_Task material_

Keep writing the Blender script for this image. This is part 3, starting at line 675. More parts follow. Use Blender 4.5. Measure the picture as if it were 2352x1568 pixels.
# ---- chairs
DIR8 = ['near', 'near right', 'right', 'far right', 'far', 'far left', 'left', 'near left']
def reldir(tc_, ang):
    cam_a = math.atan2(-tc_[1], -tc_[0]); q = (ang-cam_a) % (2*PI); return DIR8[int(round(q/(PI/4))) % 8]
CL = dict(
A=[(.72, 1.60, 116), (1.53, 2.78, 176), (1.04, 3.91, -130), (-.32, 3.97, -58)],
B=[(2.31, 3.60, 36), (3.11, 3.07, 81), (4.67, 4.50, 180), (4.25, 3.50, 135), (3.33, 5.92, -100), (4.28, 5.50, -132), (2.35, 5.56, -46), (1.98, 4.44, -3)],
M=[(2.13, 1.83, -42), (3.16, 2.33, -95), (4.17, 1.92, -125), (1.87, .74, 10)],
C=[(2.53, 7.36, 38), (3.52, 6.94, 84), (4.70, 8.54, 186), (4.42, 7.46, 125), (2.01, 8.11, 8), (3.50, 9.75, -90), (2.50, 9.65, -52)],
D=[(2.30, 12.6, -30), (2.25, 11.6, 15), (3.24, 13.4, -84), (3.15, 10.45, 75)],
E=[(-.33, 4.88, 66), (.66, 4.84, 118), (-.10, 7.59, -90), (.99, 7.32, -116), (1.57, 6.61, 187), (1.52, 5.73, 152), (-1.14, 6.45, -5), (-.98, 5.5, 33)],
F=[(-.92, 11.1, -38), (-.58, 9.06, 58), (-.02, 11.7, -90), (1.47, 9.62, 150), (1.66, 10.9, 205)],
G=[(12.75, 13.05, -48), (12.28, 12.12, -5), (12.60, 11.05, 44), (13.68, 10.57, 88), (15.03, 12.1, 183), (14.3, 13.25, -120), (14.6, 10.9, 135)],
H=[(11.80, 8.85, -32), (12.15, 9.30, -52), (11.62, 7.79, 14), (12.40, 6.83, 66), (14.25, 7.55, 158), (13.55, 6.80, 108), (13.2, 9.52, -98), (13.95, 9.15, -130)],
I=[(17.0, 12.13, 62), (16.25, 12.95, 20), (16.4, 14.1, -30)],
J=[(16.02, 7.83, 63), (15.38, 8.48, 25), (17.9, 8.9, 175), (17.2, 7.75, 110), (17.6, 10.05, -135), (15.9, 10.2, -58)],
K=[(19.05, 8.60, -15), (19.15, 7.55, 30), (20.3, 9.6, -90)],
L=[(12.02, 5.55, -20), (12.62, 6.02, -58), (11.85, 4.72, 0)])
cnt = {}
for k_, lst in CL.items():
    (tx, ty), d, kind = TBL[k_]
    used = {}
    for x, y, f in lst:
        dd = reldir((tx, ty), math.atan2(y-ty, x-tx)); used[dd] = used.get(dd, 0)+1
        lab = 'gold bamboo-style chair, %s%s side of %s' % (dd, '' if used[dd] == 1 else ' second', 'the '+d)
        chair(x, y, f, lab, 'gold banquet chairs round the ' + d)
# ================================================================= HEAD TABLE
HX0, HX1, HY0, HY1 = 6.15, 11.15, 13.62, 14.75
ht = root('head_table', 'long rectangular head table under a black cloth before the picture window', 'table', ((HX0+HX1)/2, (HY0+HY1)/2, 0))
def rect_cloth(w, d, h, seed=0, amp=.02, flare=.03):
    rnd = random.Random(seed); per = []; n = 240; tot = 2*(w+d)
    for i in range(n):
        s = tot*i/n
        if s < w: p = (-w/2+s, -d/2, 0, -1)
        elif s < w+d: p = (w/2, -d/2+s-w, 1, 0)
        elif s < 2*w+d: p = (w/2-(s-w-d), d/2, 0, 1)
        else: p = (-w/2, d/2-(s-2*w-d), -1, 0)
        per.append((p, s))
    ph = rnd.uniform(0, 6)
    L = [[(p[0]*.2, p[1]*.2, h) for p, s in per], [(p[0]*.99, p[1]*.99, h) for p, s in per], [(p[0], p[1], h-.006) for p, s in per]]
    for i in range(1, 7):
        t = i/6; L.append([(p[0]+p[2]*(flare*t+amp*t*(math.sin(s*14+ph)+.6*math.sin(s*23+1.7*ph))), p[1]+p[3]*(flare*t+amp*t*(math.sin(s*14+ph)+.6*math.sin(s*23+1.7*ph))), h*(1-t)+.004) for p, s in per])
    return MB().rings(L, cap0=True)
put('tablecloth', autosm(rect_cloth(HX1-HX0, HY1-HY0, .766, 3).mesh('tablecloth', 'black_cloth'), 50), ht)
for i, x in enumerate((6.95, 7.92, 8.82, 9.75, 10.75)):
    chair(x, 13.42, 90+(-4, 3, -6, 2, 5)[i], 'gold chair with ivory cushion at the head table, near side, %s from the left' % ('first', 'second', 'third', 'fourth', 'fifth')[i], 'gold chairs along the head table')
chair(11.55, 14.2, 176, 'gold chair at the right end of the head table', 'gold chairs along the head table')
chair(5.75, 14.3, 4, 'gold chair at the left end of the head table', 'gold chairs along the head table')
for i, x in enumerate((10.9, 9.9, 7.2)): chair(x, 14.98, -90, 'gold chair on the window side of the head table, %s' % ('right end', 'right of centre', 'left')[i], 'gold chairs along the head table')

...

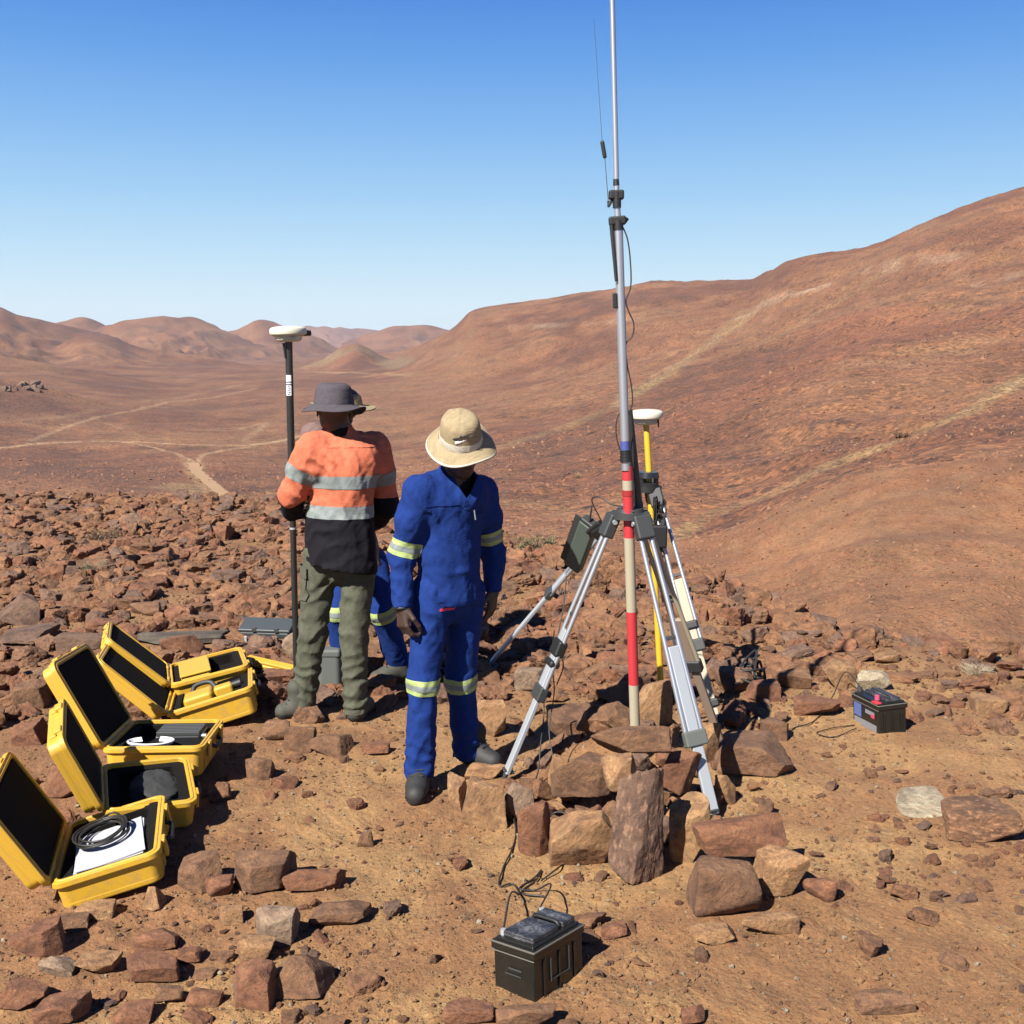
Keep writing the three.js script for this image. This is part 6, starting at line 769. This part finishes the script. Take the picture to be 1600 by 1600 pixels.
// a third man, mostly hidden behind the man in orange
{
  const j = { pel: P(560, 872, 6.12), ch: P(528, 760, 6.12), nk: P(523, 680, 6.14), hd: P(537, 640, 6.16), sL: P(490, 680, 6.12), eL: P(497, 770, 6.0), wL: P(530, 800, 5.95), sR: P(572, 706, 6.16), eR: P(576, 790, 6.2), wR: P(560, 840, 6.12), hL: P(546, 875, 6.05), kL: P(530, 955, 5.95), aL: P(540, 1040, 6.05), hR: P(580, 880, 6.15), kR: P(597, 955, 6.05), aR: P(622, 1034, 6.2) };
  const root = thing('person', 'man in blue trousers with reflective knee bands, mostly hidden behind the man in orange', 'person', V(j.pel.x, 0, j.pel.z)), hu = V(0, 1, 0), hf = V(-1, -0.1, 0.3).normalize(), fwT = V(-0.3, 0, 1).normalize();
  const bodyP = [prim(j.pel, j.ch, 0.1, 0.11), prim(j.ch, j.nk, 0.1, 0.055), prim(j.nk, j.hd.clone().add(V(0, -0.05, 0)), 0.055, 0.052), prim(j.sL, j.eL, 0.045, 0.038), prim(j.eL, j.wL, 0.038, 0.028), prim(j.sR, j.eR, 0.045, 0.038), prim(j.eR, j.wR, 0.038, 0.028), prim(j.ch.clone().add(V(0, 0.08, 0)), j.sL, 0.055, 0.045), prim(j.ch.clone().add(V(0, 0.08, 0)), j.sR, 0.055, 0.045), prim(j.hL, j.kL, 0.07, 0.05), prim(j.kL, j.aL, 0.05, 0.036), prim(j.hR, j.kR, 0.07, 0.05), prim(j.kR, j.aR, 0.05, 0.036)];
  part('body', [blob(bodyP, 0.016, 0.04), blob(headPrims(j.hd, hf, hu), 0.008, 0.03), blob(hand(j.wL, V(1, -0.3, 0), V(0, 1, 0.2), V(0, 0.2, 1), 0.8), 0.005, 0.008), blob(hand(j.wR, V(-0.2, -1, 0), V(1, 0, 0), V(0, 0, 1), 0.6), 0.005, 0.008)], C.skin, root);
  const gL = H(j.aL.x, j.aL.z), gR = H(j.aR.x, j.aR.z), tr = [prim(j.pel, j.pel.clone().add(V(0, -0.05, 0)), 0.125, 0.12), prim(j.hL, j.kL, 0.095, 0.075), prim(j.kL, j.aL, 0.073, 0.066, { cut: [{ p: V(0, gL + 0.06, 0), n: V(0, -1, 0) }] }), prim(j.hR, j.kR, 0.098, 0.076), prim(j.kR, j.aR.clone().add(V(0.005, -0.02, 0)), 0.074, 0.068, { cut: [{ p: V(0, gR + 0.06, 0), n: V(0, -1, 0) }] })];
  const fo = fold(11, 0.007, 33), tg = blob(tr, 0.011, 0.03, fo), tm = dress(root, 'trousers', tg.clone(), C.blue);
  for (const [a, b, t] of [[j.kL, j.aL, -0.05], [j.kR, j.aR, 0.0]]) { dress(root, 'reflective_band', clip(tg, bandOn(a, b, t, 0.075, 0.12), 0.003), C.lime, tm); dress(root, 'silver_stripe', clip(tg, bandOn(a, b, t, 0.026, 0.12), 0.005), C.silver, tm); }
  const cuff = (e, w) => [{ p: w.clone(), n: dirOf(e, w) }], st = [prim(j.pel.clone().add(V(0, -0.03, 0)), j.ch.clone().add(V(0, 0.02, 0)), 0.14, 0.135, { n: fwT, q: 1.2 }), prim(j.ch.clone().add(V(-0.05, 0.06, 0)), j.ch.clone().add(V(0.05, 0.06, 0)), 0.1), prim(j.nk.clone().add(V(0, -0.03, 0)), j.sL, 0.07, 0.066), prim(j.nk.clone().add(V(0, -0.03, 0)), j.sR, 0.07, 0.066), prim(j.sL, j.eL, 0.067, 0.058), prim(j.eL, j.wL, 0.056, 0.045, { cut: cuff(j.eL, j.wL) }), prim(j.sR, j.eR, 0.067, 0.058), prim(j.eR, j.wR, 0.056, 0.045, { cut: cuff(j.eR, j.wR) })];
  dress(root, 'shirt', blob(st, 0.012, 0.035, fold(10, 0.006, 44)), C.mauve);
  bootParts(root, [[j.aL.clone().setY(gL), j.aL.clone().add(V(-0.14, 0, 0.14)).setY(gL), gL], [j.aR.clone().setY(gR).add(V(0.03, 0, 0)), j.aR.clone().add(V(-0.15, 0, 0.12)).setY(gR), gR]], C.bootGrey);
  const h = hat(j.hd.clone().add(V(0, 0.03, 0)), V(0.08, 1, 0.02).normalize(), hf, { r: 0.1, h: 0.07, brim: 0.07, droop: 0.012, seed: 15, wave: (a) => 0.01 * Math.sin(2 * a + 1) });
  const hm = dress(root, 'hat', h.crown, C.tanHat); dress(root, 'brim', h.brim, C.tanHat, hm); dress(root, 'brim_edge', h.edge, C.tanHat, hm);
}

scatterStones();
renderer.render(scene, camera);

_Request_
Tell how many lines above contain the word "image". Give the number alone.

_Exercise answer_
2